Repeat exactly the lines of the listing below, please, starting with the first and ending with the line containing "sc.camera = cam"; leave out the rest.
* start COLLECTED MATERIAL *
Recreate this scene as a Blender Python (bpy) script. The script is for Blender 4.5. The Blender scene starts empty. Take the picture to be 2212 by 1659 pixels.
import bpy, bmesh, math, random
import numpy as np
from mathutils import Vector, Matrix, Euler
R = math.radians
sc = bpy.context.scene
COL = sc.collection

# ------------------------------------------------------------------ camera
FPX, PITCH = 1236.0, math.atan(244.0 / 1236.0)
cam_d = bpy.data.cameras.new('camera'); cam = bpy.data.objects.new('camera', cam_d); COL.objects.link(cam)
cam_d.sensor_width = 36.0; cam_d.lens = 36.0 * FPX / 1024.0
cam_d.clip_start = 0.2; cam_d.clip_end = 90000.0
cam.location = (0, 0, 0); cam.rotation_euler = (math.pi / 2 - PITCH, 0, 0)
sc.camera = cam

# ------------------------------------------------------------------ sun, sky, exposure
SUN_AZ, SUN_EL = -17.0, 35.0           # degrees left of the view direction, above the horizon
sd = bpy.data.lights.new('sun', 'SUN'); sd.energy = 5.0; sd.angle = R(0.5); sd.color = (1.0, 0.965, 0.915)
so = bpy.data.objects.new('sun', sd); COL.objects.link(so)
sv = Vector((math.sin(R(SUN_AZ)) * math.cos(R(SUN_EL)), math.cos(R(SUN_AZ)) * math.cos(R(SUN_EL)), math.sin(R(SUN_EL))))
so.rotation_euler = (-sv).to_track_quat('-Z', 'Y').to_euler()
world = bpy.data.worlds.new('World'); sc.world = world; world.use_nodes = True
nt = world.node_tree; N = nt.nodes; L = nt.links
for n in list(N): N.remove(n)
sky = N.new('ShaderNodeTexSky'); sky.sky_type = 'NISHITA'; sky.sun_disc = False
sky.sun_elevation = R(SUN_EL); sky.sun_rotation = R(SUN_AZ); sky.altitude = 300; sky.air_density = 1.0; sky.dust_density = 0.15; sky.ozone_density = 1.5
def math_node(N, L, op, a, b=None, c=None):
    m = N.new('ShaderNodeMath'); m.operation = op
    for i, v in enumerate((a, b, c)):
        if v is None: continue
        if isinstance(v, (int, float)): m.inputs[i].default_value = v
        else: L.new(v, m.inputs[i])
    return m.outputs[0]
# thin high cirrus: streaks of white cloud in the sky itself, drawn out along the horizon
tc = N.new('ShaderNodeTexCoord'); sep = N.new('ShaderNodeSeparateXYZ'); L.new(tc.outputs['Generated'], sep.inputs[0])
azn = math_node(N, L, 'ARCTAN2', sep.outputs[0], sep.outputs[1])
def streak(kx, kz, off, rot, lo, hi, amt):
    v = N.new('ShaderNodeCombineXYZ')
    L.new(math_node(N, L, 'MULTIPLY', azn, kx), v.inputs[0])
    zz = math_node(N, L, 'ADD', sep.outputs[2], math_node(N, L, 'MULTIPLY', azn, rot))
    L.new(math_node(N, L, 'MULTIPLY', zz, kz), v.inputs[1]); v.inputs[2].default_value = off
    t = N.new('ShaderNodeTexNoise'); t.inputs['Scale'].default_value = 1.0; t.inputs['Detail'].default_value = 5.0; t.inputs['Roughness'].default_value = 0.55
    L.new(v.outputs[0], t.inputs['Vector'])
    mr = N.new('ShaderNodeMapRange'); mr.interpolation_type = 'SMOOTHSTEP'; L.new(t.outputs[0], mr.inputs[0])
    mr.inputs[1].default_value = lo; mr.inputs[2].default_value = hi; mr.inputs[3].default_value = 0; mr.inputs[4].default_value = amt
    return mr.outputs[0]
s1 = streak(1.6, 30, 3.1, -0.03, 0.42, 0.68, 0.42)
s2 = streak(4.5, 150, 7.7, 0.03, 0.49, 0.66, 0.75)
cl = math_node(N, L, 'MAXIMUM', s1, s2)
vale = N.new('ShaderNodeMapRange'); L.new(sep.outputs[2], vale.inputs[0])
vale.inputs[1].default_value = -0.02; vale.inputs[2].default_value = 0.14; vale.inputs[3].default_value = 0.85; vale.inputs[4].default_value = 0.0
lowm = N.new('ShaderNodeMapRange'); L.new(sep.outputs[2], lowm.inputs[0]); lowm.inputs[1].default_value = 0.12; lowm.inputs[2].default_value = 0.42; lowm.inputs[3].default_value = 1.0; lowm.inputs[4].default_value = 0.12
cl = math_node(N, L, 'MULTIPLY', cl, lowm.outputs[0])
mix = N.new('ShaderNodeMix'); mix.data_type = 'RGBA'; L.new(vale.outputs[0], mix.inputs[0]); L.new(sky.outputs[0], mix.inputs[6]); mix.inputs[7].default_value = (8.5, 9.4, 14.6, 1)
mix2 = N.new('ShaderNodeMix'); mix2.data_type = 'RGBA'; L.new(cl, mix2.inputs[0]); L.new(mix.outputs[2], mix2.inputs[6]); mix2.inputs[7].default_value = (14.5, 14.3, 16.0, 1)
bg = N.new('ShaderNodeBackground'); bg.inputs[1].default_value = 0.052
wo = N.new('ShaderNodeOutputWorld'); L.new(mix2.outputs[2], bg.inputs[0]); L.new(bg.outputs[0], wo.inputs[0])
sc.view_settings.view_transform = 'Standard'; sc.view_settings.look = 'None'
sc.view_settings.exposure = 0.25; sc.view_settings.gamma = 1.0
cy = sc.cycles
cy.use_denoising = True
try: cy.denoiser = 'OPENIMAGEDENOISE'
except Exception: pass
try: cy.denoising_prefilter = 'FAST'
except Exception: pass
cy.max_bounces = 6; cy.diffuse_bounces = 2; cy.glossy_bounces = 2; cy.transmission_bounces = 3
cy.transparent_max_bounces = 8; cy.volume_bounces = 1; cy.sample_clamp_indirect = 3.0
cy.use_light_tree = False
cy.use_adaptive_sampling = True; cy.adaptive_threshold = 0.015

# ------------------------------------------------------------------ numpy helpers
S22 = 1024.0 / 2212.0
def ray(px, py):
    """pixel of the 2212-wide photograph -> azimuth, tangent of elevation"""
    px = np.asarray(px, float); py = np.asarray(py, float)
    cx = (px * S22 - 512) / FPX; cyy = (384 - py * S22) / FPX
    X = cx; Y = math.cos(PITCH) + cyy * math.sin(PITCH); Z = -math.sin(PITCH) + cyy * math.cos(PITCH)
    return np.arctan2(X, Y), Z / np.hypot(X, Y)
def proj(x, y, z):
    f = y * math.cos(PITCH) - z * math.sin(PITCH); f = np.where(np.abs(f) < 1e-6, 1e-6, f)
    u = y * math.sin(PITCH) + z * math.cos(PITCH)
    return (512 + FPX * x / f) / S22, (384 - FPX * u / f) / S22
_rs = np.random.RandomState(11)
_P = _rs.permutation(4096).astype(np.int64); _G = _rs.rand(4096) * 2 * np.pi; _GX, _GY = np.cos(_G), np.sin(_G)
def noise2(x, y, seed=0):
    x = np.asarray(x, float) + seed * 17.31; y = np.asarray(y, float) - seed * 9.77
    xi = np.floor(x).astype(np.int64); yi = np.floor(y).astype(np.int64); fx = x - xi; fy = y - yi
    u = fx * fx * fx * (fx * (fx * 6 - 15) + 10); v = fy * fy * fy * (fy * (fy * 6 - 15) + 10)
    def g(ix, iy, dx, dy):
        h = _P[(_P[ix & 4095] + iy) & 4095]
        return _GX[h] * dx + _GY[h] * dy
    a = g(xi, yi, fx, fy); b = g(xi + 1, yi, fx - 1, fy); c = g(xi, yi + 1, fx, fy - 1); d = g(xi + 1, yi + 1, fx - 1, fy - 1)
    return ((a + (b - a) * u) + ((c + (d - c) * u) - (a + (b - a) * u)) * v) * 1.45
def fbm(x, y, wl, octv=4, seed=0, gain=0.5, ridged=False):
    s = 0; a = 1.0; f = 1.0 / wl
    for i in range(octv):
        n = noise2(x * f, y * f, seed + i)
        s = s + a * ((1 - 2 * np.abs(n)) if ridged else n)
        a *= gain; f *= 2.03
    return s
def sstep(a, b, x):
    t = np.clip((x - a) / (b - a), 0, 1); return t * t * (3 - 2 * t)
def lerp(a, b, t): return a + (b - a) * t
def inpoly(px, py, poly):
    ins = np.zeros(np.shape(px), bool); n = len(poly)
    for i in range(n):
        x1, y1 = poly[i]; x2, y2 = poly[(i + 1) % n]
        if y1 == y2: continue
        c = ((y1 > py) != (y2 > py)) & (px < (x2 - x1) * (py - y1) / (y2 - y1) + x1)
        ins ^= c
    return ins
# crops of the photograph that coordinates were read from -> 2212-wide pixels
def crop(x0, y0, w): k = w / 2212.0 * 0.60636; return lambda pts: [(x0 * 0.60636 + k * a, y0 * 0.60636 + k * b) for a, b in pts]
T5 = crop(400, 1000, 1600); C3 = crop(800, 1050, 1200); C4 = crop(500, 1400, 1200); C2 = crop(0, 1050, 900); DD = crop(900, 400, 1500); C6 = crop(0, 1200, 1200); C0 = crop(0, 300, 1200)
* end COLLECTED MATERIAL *
# [OUTPUT OF THE TASK]
Recreate this scene as a Blender Python (bpy) script. The script is for Blender 4.5. The Blender scene starts empty. Take the picture to be 2212 by 1659 pixels.
import bpy, bmesh, math, random
import numpy as np
from mathutils import Vector, Matrix, Euler
R = math.radians
sc = bpy.context.scene
COL = sc.collection

# ------------------------------------------------------------------ camera
FPX, PITCH = 1236.0, math.atan(244.0 / 1236.0)
cam_d = bpy.data.cameras.new('camera'); cam = bpy.data.objects.new('camera', cam_d); COL.objects.link(cam)
cam_d.sensor_width = 36.0; cam_d.lens = 36.0 * FPX / 1024.0
cam_d.clip_start = 0.2; cam_d.clip_end = 90000.0
cam.location = (0, 0, 0); cam.rotation_euler = (math.pi / 2 - PITCH, 0, 0)
sc.camera = cam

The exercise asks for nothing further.